GOAL OF THE EXERCISE:
Return exactly the lines that run from the beginning through the line containing "for x0, x1 in", both included, and no others.

==============================

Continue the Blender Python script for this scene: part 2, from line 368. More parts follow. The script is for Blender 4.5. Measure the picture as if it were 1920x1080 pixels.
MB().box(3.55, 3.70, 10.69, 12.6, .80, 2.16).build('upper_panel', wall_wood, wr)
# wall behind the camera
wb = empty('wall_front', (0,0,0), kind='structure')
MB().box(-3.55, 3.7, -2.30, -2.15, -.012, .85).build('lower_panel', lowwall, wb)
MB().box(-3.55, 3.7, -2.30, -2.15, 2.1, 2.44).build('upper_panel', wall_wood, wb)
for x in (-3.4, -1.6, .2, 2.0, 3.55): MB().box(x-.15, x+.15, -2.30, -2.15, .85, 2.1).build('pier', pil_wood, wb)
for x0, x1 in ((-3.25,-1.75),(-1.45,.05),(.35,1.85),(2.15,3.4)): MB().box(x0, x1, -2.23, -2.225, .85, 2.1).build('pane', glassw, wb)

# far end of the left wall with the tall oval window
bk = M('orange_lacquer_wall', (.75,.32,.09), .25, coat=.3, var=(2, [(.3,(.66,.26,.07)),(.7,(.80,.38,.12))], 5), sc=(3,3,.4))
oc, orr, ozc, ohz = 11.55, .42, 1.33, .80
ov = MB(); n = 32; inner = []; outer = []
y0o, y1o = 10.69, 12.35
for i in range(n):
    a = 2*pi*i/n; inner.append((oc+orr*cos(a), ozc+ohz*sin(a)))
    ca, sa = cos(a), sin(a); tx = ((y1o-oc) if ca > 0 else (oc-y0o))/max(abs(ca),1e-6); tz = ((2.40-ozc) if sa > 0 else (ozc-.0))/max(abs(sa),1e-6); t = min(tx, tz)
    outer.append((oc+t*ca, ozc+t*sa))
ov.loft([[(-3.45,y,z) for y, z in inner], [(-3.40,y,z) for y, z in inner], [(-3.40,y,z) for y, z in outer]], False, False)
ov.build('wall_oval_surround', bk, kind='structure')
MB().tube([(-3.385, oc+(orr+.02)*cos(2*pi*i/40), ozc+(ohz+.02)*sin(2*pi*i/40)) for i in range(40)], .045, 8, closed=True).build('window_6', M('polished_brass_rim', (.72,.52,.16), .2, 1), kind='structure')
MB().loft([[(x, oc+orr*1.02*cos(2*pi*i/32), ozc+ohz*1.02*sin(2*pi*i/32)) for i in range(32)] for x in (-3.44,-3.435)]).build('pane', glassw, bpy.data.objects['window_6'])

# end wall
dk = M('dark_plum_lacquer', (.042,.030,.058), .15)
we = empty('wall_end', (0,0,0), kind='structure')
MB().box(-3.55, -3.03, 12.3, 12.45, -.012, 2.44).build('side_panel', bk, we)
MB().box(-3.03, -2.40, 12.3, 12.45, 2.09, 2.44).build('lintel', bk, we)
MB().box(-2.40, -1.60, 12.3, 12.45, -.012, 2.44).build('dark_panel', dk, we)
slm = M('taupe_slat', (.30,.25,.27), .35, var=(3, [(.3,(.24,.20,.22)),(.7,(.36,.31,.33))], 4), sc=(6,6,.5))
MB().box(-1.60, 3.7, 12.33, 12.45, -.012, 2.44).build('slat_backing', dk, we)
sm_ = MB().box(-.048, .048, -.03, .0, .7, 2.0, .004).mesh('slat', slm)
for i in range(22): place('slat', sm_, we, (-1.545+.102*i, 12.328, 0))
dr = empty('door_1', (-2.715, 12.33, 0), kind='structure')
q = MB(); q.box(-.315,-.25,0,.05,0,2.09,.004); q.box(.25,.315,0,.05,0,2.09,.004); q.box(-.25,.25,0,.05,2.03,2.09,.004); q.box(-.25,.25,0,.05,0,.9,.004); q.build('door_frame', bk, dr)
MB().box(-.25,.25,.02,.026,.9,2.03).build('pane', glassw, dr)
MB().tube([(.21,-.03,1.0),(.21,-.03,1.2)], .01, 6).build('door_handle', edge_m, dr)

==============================

RESPONSE TO THIS EXERCISE:
Continue the Blender Python script for this scene: part 2, from line 368. More parts follow. The script is for Blender 4.5. Measure the picture as if it were 1920x1080 pixels.
MB().box(3.55, 3.70, 10.69, 12.6, .80, 2.16).build('upper_panel', wall_wood, wr)
# wall behind the camera
wb = empty('wall_front', (0,0,0), kind='structure')
MB().box(-3.55, 3.7, -2.30, -2.15, -.012, .85).build('lower_panel', lowwall, wb)
MB().box(-3.55, 3.7, -2.30, -2.15, 2.1, 2.44).build('upper_panel', wall_wood, wb)
for x in (-3.4, -1.6, .2, 2.0, 3.55): MB().box(x-.15, x+.15, -2.30, -2.15, .85, 2.1).build('pier', pil_wood, wb)
for x0, x1 in ((-3.25,-1.75),(-1.45,.05),(.35,1.85),(2.15,3.4)): MB().box(x0, x1, -2.23, -2.225, .85, 2.1).build('pane', glassw, wb)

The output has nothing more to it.